Dancing in Uruguay: Tango, Candombe, and Milonga

Like their Argentine and Brazilian neighbors, there’s no doubt that Uruguayans have dancing in their blood. Traditional dances like the tango, candombe, and milonga are an important part of the country’s cultural heritage. Here’s how to experience traditional dance on your next visit to Uruguay.

Tango
The most popular dance in Uruguay is the tango, and Montevideo has long refuted Buenos Aires’ claims as the birthplace of the iconic dance. In reality, the sultry dance emerged on both sides of the Rio de la Plata (the sliver of water that separates the two capitals), and both countries are named on the UNESCO Intangible Cultural Heritage list. Visitors to Montevideo can see the city’s best dancers in action with a dinner show at one of the city’s historic tango venues.

Milonga
While the glitzy tango shows often steal the limelight, Uruguay’s milonga dance halls are still the best place to experience the city’s local dance scene.

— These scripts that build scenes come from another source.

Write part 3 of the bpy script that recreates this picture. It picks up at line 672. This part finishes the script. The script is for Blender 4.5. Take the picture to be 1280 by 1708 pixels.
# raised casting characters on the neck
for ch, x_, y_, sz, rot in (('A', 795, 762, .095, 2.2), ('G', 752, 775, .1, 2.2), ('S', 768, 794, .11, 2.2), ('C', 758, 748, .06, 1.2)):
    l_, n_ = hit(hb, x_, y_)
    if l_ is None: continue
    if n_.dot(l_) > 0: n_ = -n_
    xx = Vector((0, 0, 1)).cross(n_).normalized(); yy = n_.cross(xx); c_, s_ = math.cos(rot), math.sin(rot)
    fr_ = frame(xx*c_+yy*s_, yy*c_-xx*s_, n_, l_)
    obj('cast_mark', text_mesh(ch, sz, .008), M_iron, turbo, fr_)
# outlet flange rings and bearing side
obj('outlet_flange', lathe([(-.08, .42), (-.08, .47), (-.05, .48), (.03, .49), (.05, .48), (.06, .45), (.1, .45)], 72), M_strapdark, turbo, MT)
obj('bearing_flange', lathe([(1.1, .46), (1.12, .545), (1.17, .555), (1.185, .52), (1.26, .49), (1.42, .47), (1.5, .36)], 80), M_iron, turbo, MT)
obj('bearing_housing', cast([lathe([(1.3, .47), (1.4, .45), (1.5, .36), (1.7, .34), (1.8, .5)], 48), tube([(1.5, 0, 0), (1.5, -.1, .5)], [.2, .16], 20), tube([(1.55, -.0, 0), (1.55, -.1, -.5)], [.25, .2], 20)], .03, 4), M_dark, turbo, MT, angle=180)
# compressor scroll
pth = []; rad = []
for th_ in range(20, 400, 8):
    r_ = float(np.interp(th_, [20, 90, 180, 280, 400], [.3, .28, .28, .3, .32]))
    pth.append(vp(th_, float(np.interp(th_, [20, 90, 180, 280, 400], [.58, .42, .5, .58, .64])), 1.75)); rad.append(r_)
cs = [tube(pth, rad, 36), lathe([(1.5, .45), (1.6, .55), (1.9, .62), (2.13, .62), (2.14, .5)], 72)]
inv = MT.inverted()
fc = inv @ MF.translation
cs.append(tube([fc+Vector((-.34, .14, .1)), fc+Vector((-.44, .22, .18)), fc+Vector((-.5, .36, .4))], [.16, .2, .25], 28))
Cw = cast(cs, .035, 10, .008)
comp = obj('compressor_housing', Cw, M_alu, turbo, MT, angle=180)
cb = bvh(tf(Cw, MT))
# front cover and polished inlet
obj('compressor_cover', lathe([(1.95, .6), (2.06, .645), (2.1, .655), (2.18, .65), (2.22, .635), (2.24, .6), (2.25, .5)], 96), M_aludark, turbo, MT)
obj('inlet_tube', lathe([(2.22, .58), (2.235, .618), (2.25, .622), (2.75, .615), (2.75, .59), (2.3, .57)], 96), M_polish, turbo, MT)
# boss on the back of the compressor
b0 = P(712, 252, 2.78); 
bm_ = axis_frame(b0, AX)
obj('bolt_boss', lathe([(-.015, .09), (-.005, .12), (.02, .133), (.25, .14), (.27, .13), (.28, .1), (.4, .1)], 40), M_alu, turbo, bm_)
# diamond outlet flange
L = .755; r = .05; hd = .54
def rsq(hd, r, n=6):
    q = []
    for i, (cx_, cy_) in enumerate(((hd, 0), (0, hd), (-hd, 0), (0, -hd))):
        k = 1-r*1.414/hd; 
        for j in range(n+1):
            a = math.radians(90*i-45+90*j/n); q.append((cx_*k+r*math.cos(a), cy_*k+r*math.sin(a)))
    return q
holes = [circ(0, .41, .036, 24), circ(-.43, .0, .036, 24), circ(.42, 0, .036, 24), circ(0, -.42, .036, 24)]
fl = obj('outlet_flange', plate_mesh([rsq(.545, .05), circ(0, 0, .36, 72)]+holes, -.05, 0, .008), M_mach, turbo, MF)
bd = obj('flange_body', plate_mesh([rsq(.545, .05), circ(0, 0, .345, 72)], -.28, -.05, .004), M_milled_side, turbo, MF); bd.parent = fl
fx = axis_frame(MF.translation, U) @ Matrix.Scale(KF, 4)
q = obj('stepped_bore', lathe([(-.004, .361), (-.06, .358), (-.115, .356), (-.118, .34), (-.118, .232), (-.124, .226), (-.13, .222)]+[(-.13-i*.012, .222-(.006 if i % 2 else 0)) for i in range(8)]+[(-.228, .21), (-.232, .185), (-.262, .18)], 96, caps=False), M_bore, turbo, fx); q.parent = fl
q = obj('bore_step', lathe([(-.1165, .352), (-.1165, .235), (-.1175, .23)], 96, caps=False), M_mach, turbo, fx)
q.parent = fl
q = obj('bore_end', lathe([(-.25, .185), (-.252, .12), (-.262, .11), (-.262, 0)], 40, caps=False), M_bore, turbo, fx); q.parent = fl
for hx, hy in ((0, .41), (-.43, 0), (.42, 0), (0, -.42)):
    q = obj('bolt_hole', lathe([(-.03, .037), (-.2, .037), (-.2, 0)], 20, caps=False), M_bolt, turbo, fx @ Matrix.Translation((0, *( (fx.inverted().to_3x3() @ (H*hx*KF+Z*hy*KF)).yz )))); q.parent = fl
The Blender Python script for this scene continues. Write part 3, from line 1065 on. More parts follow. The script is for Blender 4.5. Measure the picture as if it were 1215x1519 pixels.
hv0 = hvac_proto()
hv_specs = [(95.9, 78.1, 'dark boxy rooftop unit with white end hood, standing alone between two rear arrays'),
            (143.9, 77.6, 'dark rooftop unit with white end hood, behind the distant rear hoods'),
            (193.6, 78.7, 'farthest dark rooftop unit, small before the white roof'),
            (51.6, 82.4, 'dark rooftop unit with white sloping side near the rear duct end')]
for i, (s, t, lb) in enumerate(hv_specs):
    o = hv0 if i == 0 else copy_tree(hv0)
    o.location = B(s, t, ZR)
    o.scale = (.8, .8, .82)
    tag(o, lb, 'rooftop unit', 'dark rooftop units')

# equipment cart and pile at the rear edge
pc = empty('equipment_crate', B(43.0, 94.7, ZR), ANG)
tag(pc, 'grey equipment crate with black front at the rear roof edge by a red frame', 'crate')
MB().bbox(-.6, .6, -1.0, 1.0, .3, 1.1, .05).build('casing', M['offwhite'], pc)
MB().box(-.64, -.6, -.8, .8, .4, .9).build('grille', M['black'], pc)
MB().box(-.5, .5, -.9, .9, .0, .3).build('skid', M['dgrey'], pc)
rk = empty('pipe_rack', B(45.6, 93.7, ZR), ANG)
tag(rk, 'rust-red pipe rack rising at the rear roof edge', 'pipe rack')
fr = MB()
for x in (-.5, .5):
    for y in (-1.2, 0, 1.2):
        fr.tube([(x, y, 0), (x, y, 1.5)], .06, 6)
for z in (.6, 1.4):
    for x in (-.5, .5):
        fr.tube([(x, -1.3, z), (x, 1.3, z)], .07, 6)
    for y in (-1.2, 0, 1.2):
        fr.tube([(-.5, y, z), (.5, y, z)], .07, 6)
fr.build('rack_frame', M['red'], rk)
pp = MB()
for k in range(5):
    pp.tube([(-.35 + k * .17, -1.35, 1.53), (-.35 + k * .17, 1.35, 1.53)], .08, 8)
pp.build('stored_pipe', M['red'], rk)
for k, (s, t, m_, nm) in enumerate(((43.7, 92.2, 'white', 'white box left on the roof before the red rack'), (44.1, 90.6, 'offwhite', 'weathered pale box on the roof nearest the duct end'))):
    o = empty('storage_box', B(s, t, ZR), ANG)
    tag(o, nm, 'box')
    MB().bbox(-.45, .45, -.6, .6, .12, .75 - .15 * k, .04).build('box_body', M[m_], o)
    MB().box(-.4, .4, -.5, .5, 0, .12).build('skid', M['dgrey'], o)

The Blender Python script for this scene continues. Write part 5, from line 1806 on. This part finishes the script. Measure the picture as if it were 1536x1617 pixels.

Montevideo’s milongas take place almost every night of the week, often with a live band and professional dancers, a pre-dance tango class, or an open dance floor where you can watch performances of more informal dance styles and street tangos.

Candombe
Although Candombe originated in Africa, the modern-day dance is quintessentially Uruguayan. It’s a feast for the eyes and ears, blending rhythmic drumming with spirited dancing. Head to Montevideo’s Parque Rodo, where you can often see live drumming troupes on the weekend, or get a taste of candombe at one of the city’s lively tango shows.